(Requirement): How does the data below read from its first line through the line containing "bush(1470, 546, 62, 28, 'bush_green', 'largest"? Print those lines exactly.

(Data section):
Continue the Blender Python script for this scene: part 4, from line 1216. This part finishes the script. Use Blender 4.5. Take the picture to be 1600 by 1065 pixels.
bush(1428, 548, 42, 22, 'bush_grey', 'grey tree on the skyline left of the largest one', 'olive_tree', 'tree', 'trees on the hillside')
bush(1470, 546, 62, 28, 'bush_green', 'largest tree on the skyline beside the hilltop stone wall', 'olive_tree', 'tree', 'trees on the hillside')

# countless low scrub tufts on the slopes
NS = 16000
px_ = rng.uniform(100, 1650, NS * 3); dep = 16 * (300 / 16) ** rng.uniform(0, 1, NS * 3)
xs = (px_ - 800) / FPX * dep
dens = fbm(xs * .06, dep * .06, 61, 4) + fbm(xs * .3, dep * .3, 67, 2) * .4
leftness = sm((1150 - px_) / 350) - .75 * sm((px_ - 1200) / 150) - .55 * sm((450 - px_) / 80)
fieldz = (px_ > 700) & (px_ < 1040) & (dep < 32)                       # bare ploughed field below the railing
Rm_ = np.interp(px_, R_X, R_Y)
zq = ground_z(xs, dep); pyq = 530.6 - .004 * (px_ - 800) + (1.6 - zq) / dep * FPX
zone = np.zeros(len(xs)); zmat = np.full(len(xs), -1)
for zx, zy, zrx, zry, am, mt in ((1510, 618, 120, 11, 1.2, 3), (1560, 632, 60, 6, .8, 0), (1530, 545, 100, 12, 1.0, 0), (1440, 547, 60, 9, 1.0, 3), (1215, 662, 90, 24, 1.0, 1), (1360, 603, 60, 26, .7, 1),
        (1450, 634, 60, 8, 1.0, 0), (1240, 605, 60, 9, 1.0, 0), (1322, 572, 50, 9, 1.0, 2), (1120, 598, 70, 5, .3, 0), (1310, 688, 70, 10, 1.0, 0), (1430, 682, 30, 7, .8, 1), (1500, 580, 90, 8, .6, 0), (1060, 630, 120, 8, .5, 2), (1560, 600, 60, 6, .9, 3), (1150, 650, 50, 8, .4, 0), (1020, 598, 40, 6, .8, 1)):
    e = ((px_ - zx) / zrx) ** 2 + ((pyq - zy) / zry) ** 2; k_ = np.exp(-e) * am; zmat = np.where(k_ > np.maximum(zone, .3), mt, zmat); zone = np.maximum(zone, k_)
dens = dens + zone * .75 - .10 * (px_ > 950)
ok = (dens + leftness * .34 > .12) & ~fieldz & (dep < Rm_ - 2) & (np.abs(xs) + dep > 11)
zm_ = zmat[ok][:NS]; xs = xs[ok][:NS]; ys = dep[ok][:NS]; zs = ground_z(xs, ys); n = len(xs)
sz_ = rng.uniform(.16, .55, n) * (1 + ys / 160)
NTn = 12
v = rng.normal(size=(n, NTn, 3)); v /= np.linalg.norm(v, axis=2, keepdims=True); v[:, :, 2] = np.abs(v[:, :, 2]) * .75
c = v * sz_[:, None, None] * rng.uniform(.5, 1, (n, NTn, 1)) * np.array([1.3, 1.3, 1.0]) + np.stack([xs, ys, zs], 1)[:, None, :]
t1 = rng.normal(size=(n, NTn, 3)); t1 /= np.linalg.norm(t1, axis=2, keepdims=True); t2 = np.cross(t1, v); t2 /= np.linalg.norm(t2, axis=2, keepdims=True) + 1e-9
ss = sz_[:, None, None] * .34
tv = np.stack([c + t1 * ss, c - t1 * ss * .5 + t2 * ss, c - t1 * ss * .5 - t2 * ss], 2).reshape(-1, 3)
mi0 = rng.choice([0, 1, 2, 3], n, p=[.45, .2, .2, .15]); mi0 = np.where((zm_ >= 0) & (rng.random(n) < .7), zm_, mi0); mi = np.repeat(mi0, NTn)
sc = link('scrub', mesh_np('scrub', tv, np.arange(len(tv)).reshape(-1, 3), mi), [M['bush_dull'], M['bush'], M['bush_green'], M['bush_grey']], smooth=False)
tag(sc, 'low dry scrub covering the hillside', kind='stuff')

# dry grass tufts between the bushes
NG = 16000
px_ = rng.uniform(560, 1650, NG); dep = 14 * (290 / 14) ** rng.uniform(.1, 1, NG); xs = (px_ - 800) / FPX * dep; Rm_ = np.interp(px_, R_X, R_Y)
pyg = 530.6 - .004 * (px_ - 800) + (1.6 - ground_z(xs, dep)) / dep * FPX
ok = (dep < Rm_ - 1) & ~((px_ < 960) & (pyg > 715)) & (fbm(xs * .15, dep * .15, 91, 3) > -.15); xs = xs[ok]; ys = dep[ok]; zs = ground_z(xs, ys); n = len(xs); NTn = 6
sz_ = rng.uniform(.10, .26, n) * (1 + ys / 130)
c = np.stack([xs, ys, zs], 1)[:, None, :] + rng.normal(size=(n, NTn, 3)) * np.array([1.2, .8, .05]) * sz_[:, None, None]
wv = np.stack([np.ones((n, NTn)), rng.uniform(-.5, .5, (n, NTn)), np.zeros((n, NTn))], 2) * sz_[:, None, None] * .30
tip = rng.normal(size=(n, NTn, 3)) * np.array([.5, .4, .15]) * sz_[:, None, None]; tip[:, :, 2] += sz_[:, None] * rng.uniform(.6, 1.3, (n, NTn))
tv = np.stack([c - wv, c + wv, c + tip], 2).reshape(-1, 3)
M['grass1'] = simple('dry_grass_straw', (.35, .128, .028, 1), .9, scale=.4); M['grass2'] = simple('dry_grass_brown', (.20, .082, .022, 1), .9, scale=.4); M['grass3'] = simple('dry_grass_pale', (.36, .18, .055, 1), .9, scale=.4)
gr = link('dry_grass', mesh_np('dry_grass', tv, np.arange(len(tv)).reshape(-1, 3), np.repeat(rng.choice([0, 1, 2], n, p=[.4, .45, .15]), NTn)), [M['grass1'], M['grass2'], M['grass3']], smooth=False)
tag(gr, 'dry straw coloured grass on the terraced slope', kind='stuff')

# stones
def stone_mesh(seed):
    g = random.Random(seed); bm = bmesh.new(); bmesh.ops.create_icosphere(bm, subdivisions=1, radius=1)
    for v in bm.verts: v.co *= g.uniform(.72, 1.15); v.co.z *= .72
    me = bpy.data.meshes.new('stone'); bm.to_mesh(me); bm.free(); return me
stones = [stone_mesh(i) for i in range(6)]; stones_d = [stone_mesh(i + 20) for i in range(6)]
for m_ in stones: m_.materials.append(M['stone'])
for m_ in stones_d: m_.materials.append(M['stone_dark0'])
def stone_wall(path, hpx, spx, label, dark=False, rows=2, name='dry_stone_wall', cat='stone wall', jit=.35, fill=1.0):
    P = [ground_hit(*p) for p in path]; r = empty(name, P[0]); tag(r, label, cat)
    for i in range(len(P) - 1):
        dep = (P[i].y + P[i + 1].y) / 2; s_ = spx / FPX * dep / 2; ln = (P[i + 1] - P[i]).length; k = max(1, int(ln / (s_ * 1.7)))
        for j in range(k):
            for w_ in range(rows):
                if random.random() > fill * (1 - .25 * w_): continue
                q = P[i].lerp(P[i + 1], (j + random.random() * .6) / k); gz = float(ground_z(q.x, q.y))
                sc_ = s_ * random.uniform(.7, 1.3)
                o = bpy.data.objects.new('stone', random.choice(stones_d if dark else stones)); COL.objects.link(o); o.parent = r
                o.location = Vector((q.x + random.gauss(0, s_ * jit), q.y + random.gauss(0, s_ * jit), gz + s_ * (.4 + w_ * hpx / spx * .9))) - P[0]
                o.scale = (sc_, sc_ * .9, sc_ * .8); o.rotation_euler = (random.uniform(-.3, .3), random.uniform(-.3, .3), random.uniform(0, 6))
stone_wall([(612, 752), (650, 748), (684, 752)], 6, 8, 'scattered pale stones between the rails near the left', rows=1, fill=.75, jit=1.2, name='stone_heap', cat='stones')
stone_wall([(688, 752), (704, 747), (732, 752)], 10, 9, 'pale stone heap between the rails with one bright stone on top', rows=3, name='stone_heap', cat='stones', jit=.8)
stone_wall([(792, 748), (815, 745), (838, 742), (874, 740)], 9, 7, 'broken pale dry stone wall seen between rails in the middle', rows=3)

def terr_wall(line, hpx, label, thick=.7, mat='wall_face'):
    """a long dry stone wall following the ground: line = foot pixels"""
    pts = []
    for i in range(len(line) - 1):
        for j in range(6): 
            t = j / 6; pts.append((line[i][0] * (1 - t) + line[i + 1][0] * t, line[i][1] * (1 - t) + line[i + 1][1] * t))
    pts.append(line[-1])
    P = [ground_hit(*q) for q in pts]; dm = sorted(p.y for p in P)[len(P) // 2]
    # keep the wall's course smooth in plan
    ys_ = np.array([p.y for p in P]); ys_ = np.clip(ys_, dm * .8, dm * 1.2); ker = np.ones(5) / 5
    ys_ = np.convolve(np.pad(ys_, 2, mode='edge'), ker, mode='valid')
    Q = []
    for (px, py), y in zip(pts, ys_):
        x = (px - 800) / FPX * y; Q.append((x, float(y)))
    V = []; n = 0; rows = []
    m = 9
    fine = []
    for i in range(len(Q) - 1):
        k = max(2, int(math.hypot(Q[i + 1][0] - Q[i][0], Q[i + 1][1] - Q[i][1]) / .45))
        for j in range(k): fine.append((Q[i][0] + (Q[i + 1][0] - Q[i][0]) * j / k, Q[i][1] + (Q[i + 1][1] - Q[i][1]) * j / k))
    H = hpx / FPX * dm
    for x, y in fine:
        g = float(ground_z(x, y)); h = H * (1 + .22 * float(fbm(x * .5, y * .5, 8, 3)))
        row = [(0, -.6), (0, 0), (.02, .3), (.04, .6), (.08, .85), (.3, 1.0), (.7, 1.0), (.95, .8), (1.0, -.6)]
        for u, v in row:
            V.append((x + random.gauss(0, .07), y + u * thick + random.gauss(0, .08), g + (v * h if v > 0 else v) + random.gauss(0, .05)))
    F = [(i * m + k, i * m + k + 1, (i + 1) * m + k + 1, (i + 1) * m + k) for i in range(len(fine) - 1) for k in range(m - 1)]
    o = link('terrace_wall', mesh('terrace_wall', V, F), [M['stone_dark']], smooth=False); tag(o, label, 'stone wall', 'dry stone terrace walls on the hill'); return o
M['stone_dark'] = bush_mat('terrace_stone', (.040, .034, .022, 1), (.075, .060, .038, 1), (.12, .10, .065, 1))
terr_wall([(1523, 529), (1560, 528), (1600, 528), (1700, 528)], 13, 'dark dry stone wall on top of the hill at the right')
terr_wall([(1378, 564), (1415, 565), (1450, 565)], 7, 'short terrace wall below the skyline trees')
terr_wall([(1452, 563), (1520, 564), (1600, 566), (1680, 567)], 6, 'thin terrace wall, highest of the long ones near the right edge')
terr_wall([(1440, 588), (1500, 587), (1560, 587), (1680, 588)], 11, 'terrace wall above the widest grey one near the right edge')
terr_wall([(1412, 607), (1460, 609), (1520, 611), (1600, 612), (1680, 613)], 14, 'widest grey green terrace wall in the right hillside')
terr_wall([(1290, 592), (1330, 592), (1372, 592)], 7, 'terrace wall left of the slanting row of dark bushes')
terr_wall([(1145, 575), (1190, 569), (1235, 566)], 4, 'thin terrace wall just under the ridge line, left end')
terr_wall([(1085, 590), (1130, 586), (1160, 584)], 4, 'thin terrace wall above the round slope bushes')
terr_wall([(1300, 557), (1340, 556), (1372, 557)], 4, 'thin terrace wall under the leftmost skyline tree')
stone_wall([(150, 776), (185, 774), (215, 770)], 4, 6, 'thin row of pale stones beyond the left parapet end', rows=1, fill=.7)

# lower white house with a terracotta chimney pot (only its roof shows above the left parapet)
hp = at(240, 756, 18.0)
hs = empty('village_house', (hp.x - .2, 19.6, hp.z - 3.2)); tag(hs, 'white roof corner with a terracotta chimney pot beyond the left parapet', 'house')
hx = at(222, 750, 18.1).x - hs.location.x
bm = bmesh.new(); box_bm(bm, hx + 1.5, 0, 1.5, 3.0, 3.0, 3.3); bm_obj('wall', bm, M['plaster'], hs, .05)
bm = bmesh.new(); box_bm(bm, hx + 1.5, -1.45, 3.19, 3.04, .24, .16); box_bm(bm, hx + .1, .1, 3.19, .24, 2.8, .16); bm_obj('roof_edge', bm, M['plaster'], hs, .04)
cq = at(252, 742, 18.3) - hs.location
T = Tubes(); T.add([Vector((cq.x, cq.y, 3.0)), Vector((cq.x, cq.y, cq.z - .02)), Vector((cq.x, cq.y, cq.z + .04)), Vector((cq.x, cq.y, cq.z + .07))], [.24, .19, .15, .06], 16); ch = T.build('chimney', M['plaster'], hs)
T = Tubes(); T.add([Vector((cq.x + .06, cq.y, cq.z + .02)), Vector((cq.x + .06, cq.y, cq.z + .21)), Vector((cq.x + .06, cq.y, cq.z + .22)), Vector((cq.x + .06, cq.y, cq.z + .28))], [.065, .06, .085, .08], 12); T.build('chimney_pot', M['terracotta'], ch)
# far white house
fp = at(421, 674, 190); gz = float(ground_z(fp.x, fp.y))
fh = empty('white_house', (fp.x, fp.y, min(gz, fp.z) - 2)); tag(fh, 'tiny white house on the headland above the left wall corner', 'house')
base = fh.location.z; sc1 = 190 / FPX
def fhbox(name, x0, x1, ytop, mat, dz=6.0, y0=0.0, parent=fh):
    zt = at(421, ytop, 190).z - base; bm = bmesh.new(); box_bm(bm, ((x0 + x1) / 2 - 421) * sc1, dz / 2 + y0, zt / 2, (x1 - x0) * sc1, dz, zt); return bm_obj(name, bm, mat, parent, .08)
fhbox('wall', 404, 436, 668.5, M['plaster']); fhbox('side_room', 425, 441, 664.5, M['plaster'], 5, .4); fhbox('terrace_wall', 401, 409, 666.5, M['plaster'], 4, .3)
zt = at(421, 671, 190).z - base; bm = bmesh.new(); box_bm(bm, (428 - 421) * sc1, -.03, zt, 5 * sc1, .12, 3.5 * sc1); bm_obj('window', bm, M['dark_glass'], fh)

(Written reply):
Continue the Blender Python script for this scene: part 4, from line 1216. This part finishes the script. Use Blender 4.5. Take the picture to be 1600 by 1065 pixels.
bush(1428, 548, 42, 22, 'bush_grey', 'grey tree on the skyline left of the largest one', 'olive_tree', 'tree', 'trees on the hillside')
bush(1470, 546, 62, 28, 'bush_green', 'largest tree on the skyline beside the hilltop stone wall', 'olive_tree', 'tree', 'trees on the hillside')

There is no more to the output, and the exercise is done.